» Your task: Return all of the data exactly as given.
** Start Provided information **
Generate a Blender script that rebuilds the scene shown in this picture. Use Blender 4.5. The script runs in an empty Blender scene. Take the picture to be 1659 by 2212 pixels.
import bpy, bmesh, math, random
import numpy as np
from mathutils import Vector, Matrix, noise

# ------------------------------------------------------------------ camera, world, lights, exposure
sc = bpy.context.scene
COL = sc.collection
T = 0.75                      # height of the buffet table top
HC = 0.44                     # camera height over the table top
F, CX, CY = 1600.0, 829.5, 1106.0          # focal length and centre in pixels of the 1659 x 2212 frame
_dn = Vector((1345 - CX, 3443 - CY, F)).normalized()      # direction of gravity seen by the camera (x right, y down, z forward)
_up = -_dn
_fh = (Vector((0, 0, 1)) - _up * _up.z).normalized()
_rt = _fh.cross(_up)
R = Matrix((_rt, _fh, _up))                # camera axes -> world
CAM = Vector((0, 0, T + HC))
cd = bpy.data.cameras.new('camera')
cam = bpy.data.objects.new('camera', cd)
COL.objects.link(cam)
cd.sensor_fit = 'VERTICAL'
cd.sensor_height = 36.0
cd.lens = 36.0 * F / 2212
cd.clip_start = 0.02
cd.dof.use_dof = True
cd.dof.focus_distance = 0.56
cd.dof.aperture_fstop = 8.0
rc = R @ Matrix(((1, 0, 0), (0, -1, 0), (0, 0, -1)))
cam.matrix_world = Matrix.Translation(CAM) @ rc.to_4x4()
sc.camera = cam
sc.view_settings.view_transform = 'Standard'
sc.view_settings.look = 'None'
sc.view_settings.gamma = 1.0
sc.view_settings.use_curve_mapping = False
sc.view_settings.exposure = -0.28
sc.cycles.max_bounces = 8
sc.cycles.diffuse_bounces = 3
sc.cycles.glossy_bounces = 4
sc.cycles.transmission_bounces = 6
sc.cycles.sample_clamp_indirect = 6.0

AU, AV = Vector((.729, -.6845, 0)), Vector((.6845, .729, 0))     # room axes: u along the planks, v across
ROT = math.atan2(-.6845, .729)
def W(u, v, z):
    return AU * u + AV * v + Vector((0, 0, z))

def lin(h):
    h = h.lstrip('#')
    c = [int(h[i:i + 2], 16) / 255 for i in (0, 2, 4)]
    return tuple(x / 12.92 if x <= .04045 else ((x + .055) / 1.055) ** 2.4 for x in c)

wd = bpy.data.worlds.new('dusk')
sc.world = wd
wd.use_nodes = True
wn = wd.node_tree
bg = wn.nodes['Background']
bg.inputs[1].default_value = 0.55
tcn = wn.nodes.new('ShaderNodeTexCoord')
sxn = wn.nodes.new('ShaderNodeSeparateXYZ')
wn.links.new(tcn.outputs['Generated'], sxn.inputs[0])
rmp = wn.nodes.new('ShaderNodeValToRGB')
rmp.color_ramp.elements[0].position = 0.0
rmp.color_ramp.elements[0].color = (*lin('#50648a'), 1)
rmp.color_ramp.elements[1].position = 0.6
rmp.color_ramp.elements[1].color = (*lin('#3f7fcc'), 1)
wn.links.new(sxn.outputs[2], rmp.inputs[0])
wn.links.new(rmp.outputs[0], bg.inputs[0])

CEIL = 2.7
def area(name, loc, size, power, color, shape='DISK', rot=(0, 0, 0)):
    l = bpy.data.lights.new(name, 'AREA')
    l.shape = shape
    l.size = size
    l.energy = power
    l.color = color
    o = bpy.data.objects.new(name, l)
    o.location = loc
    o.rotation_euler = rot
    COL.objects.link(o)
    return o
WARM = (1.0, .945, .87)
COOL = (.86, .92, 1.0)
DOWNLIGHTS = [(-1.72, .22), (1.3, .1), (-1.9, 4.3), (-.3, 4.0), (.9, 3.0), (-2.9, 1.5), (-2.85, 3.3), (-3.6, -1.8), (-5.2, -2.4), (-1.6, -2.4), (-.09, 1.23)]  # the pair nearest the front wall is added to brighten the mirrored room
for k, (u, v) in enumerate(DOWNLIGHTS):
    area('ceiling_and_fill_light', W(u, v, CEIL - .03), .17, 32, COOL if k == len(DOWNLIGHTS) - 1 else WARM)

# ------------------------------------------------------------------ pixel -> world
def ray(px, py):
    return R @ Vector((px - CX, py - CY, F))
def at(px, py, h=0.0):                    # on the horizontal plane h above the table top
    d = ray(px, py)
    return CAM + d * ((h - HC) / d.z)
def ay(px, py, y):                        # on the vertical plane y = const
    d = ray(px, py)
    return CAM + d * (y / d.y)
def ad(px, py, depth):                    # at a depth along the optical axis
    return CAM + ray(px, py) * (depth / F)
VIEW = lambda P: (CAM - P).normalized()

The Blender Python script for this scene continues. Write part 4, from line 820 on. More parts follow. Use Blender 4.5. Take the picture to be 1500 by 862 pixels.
** End Provided information **
» Answer to the problem:
Generate a Blender script that rebuilds the scene shown in this picture. Use Blender 4.5. The script runs in an empty Blender scene. Take the picture to be 1659 by 2212 pixels.
import bpy, bmesh, math, random
import numpy as np
from mathutils import Vector, Matrix, noise

# ------------------------------------------------------------------ camera, world, lights, exposure
sc = bpy.context.scene
COL = sc.collection
T = 0.75                      # height of the buffet table top
HC = 0.44                     # camera height over the table top
F, CX, CY = 1600.0, 829.5, 1106.0          # focal length and centre in pixels of the 1659 x 2212 frame
_dn = Vector((1345 - CX, 3443 - CY, F)).normalized()      # direction of gravity seen by the camera (x right, y down, z forward)
_up = -_dn
_fh = (Vector((0, 0, 1)) - _up * _up.z).normalized()
_rt = _fh.cross(_up)
R = Matrix((_rt, _fh, _up))                # camera axes -> world
CAM = Vector((0, 0, T + HC))
cd = bpy.data.cameras.new('camera')
cam = bpy.data.objects.new('camera', cd)
COL.objects.link(cam)
cd.sensor_fit = 'VERTICAL'
cd.sensor_height = 36.0
cd.lens = 36.0 * F / 2212
cd.clip_start = 0.02
cd.dof.use_dof = True
cd.dof.focus_distance = 0.56
cd.dof.aperture_fstop = 8.0
rc = R @ Matrix(((1, 0, 0), (0, -1, 0), (0, 0, -1)))
cam.matrix_world = Matrix.Translation(CAM) @ rc.to_4x4()
sc.camera = cam
sc.view_settings.view_transform = 'Standard'
sc.view_settings.look = 'None'
sc.view_settings.gamma = 1.0
sc.view_settings.use_curve_mapping = False
sc.view_settings.exposure = -0.28
sc.cycles.max_bounces = 8
sc.cycles.diffuse_bounces = 3
sc.cycles.glossy_bounces = 4
sc.cycles.transmission_bounces = 6
sc.cycles.sample_clamp_indirect = 6.0

AU, AV = Vector((.729, -.6845, 0)), Vector((.6845, .729, 0))     # room axes: u along the planks, v across
ROT = math.atan2(-.6845, .729)
def W(u, v, z):
    return AU * u + AV * v + Vector((0, 0, z))

def lin(h):
    h = h.lstrip('#')
    c = [int(h[i:i + 2], 16) / 255 for i in (0, 2, 4)]
    return tuple(x / 12.92 if x <= .04045 else ((x + .055) / 1.055) ** 2.4 for x in c)

wd = bpy.data.worlds.new('dusk')
sc.world = wd
wd.use_nodes = True
wn = wd.node_tree
bg = wn.nodes['Background']
bg.inputs[1].default_value = 0.55
tcn = wn.nodes.new('ShaderNodeTexCoord')
sxn = wn.nodes.new('ShaderNodeSeparateXYZ')
wn.links.new(tcn.outputs['Generated'], sxn.inputs[0])
rmp = wn.nodes.new('ShaderNodeValToRGB')
rmp.color_ramp.elements[0].position = 0.0
rmp.color_ramp.elements[0].color = (*lin('#50648a'), 1)
rmp.color_ramp.elements[1].position = 0.6
rmp.color_ramp.elements[1].color = (*lin('#3f7fcc'), 1)
wn.links.new(sxn.outputs[2], rmp.inputs[0])
wn.links.new(rmp.outputs[0], bg.inputs[0])

CEIL = 2.7
def area(name, loc, size, power, color, shape='DISK', rot=(0, 0, 0)):
    l = bpy.data.lights.new(name, 'AREA')
    l.shape = shape
    l.size = size
    l.energy = power
    l.color = color
    o = bpy.data.objects.new(name, l)
    o.location = loc
    o.rotation_euler = rot
    COL.objects.link(o)
    return o
WARM = (1.0, .945, .87)
COOL = (.86, .92, 1.0)
DOWNLIGHTS = [(-1.72, .22), (1.3, .1), (-1.9, 4.3), (-.3, 4.0), (.9, 3.0), (-2.9, 1.5), (-2.85, 3.3), (-3.6, -1.8), (-5.2, -2.4), (-1.6, -2.4), (-.09, 1.23)]  # the pair nearest the front wall is added to brighten the mirrored room
for k, (u, v) in enumerate(DOWNLIGHTS):
    area('ceiling_and_fill_light', W(u, v, CEIL - .03), .17, 32, COOL if k == len(DOWNLIGHTS) - 1 else WARM)

# ------------------------------------------------------------------ pixel -> world
def ray(px, py):
    return R @ Vector((px - CX, py - CY, F))
def at(px, py, h=0.0):                    # on the horizontal plane h above the table top
    d = ray(px, py)
    return CAM + d * ((h - HC) / d.z)
def ay(px, py, y):                        # on the vertical plane y = const
    d = ray(px, py)
    return CAM + d * (y / d.y)
def ad(px, py, depth):                    # at a depth along the optical axis
    return CAM + ray(px, py) * (depth / F)
VIEW = lambda P: (CAM - P).normalized()

The Blender Python script for this scene continues. Write part 4, from line 820 on. More parts follow. Use Blender 4.5. Take the picture to be 1500 by 862 pixels.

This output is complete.